A pipeline, a protest, and a polluted past

On Saturday, as protests demanding racial justice and an end to police violence took over New York City, a separate but related demonstration wound its way through Brooklyn echoing those cries and adding a few more. This other protest took place on bikes, as a few dozen New Yorkers rode the route of a partially constructed natural gas pipeline. As they pedaled through neighborhoods between Brownsville and Greenpoint, the cyclists drew attention to the disproportionate burden of environmental hazards in the predominantly black and brown communities that live along the pipeline’s path, calling on state regulators to put an end to the project.
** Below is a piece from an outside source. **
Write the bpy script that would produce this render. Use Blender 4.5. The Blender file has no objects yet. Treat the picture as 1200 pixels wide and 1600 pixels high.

Formally called the Metropolitan Reliability Infrastructure project (MRI), the 7-mile-long, 30-inch-wide pipe is technically a “transmission main.” Unlike the Williams Pipeline, which would have delivered fracked gas to New York City from Pennsylvania but was recently struck down by the state, the MRI is a much smaller project that will not bring a new supply of gas into the city. National Grid, which is building it, says its primary purpose is to increase the “safety, reliability, and operational flexibility” of the system. The MRI essentially provides “another lane” for the company to deliver gas to customers, according to company spokesperson Karen Young. However, even though the project won’t directly bring new gas into the system, the company has said that it needs the MRI to handle additional gas from other proposed projects, like the expansion of its liquefied natural gas facility in Greenpoint.